_REQUIREMENTS_
Give the data again exactly as written, skipping any pictures.

## Start

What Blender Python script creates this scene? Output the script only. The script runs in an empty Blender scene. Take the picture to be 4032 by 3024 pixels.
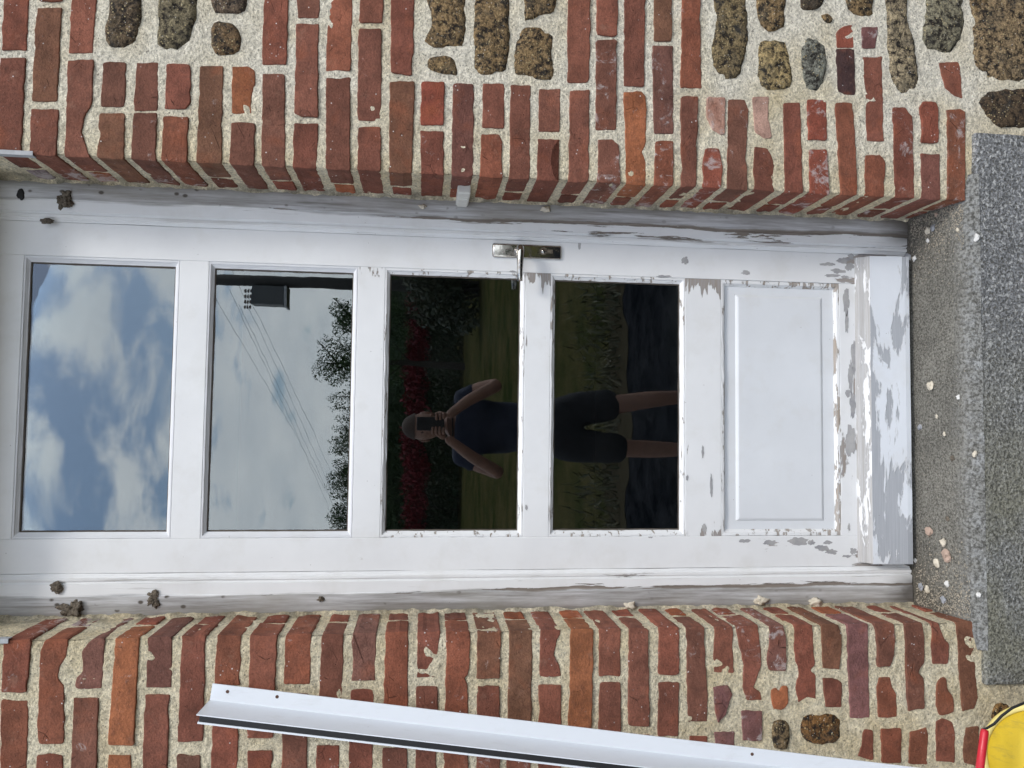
import bpy, bmesh, math, random
import numpy as np
from mathutils import Vector, Matrix, noise as mnoise
random.seed(7)
PI = math.pi
C = bpy.context.scene.collection
# ------------------------------------------------------------------ camera
F_PX, UC, VC = 3028.0, 2016.0, 1512.0
PITCH, YAW, ROLL = 6.626, 3.014, -1.059
CAM = Vector((0.0, -1.846, 1.375))
def _rot(ax, a, v): return Matrix.Rotation(a, 3, ax) @ v
_r, _d, _f = Vector((0, 0, -1)), Vector((-1, 0, 0)), Vector((0, 1, 0))
_r, _d, _f = [_rot(Vector((0, 0, 1)), -math.radians(YAW), v) for v in (_r, _d, _f)]
_X = -_d
_r, _d, _f = [_rot(_X, -math.radians(PITCH), v) for v in (_r, _d, _f)]
_F = _f.copy()
_r, _d, _f = [_rot(_F, math.radians(ROLL), v) for v in (_r, _d, _f)]
cam = bpy.data.cameras.new('camera'); co = bpy.data.objects.new('camera', cam); C.objects.link(co)
m = Matrix.Identity(4)
for i in range(3):
    m[i][0] = _r[i]; m[i][1] = -_d[i]; m[i][2] = -_f[i]; m[i][3] = CAM[i]
co.matrix_world = m
cam.sensor_fit = 'HORIZONTAL'; cam.sensor_width = 36; cam.lens = F_PX / 4032 * 36
cam.clip_start = 0.02; cam.clip_end = 2000
bpy.context.scene.camera = co
def at(u, v, Y):
    D = _r * ((u - UC) / F_PX) + _d * ((v - VC) / F_PX) + _f
    return CAM + D * ((Y - CAM.y) / D.y)
# ------------------------------------------------------------------ world and sun
SUN_EL, SUN_AZ = 52.0, 35.0      # azimuth from the wall's outward normal towards +X
scn = bpy.context.scene
w = bpy.data.worlds.new('World'); scn.world = w; w.use_nodes = True
nt = w.node_tree; nt.nodes.clear()
def nd(t, typ, **k):
    n = t.nodes.new(typ)
    for a, b in k.items(): setattr(n, a, b)
    return n
out = nd(nt, 'ShaderNodeOutputWorld')
sky = nd(nt, 'ShaderNodeTexSky', sky_type='NISHITA', sun_disc=False)
sky.sun_elevation = math.radians(SUN_EL)
sunv = Vector((math.sin(math.radians(SUN_AZ)) * math.cos(math.radians(SUN_EL)), -math.cos(math.radians(SUN_AZ)) * math.cos(math.radians(SUN_EL)), math.sin(math.radians(SUN_EL))))
sky.sun_rotation = math.atan2(sunv.x, sunv.y)
sky.air_density = 1.2; sky.dust_density = 1.5; sky.ozone_density = 2.0
bg1 = nd(nt, 'ShaderNodeBackground'); bg1.inputs[1].default_value = 0.15; sky.altitude = 200
bg2 = nd(nt, 'ShaderNodeBackground')
tc = nd(nt, 'ShaderNodeTexCoord'); sep = nd(nt, 'ShaderNodeSeparateXYZ')
L = nt.links.new
L(tc.outputs['Generated'], sep.inputs[0])
def wm(op, a, b=None, clamp=False):
    n = nd(nt, 'ShaderNodeMath', operation=op, use_clamp=clamp)
    for i, x in enumerate((a, b)):
        if x is None: continue
        if isinstance(x, (int, float)): n.inputs[i].default_value = x
        else: L(x, n.inputs[i])
    return n.outputs[0]
zz = wm('ADD', wm('MAXIMUM', sep.outputs[2], 0.0), 0.25)
px = wm('DIVIDE', sep.outputs[0], zz); py = wm('DIVIDE', sep.outputs[1], zz)
cb = nd(nt, 'ShaderNodeCombineXYZ'); L(px, cb.inputs[0]); L(py, cb.inputs[1])
n1 = nd(nt, 'ShaderNodeTexNoise'); n1.inputs['Scale'].default_value = 5.2; n1.inputs['Detail'].default_value = 6; n1.inputs['Roughness'].default_value = .52; n1.inputs['Distortion'].default_value = .35
L(cb.outputs[0], n1.inputs['Vector'])
n2 = nd(nt, 'ShaderNodeTexNoise'); n2.inputs['Scale'].default_value = 5.0; n2.inputs['Detail'].default_value = 4
mp = nd(nt, 'ShaderNodeMapping'); mp.inputs['Location'].default_value = (3.1, 1.7, 5); L(cb.outputs[0], mp.inputs[0]); L(mp.outputs[0], n2.inputs['Vector'])
low = wm('MULTIPLY', wm('SUBTRACT', 0.30, sep.outputs[2], True), 1.3)      # more cloud towards the horizon
mask = nd(nt, 'ShaderNodeMapRange', interpolation_type='SMOOTHSTEP')
L(wm('ADD', n1.outputs['Fac'], low), mask.inputs['Value']); mask.inputs['From Min'].default_value = .43; mask.inputs['From Max'].default_value = .60
cr = nd(nt, 'ShaderNodeMix', data_type='RGBA'); cr.inputs['A'].default_value = (.58, .63, .70, 1); cr.inputs['B'].default_value = (1.0, 1.0, 1.0, 1)
L(n2.outputs['Fac'], cr.inputs['Factor']); L(cr.outputs['Result'], bg2.inputs[0]); bg2.inputs[1].default_value = 1.75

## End

_PROBLEM SOLUTION_
What Blender Python script creates this scene? Output the script only. The script runs in an empty Blender scene. Take the picture to be 4032 by 3024 pixels.
import bpy, bmesh, math, random
import numpy as np
from mathutils import Vector, Matrix, noise as mnoise
random.seed(7)
PI = math.pi
C = bpy.context.scene.collection
# ------------------------------------------------------------------ camera
F_PX, UC, VC = 3028.0, 2016.0, 1512.0
PITCH, YAW, ROLL = 6.626, 3.014, -1.059
CAM = Vector((0.0, -1.846, 1.375))
def _rot(ax, a, v): return Matrix.Rotation(a, 3, ax) @ v
_r, _d, _f = Vector((0, 0, -1)), Vector((-1, 0, 0)), Vector((0, 1, 0))
_r, _d, _f = [_rot(Vector((0, 0, 1)), -math.radians(YAW), v) for v in (_r, _d, _f)]
_X = -_d
_r, _d, _f = [_rot(_X, -math.radians(PITCH), v) for v in (_r, _d, _f)]
_F = _f.copy()
_r, _d, _f = [_rot(_F, math.radians(ROLL), v) for v in (_r, _d, _f)]
cam = bpy.data.cameras.new('camera'); co = bpy.data.objects.new('camera', cam); C.objects.link(co)
m = Matrix.Identity(4)
for i in range(3):
    m[i][0] = _r[i]; m[i][1] = -_d[i]; m[i][2] = -_f[i]; m[i][3] = CAM[i]
co.matrix_world = m
cam.sensor_fit = 'HORIZONTAL'; cam.sensor_width = 36; cam.lens = F_PX / 4032 * 36
cam.clip_start = 0.02; cam.clip_end = 2000
bpy.context.scene.camera = co
def at(u, v, Y):
    D = _r * ((u - UC) / F_PX) + _d * ((v - VC) / F_PX) + _f
    return CAM + D * ((Y - CAM.y) / D.y)
# ------------------------------------------------------------------ world and sun
SUN_EL, SUN_AZ = 52.0, 35.0      # azimuth from the wall's outward normal towards +X
scn = bpy.context.scene
w = bpy.data.worlds.new('World'); scn.world = w; w.use_nodes = True
nt = w.node_tree; nt.nodes.clear()
def nd(t, typ, **k):
    n = t.nodes.new(typ)
    for a, b in k.items(): setattr(n, a, b)
    return n
out = nd(nt, 'ShaderNodeOutputWorld')
sky = nd(nt, 'ShaderNodeTexSky', sky_type='NISHITA', sun_disc=False)
sky.sun_elevation = math.radians(SUN_EL)
sunv = Vector((math.sin(math.radians(SUN_AZ)) * math.cos(math.radians(SUN_EL)), -math.cos(math.radians(SUN_AZ)) * math.cos(math.radians(SUN_EL)), math.sin(math.radians(SUN_EL))))
sky.sun_rotation = math.atan2(sunv.x, sunv.y)
sky.air_density = 1.2; sky.dust_density = 1.5; sky.ozone_density = 2.0
bg1 = nd(nt, 'ShaderNodeBackground'); bg1.inputs[1].default_value = 0.15; sky.altitude = 200
bg2 = nd(nt, 'ShaderNodeBackground')
tc = nd(nt, 'ShaderNodeTexCoord'); sep = nd(nt, 'ShaderNodeSeparateXYZ')
L = nt.links.new
L(tc.outputs['Generated'], sep.inputs[0])
def wm(op, a, b=None, clamp=False):
    n = nd(nt, 'ShaderNodeMath', operation=op, use_clamp=clamp)
    for i, x in enumerate((a, b)):
        if x is None: continue
        if isinstance(x, (int, float)): n.inputs[i].default_value = x
        else: L(x, n.inputs[i])
    return n.outputs[0]
zz = wm('ADD', wm('MAXIMUM', sep.outputs[2], 0.0), 0.25)
px = wm('DIVIDE', sep.outputs[0], zz); py = wm('DIVIDE', sep.outputs[1], zz)
cb = nd(nt, 'ShaderNodeCombineXYZ'); L(px, cb.inputs[0]); L(py, cb.inputs[1])
n1 = nd(nt, 'ShaderNodeTexNoise'); n1.inputs['Scale'].default_value = 5.2; n1.inputs['Detail'].default_value = 6; n1.inputs['Roughness'].default_value = .52; n1.inputs['Distortion'].default_value = .35
L(cb.outputs[0], n1.inputs['Vector'])
n2 = nd(nt, 'ShaderNodeTexNoise'); n2.inputs['Scale'].default_value = 5.0; n2.inputs['Detail'].default_value = 4
mp = nd(nt, 'ShaderNodeMapping'); mp.inputs['Location'].default_value = (3.1, 1.7, 5); L(cb.outputs[0], mp.inputs[0]); L(mp.outputs[0], n2.inputs['Vector'])
low = wm('MULTIPLY', wm('SUBTRACT', 0.30, sep.outputs[2], True), 1.3)      # more cloud towards the horizon
mask = nd(nt, 'ShaderNodeMapRange', interpolation_type='SMOOTHSTEP')
L(wm('ADD', n1.outputs['Fac'], low), mask.inputs['Value']); mask.inputs['From Min'].default_value = .43; mask.inputs['From Max'].default_value = .60
cr = nd(nt, 'ShaderNodeMix', data_type='RGBA'); cr.inputs['A'].default_value = (.58, .63, .70, 1); cr.inputs['B'].default_value = (1.0, 1.0, 1.0, 1)
L(n2.outputs['Fac'], cr.inputs['Factor']); L(cr.outputs['Result'], bg2.inputs[0]); bg2.inputs[1].default_value = 1.75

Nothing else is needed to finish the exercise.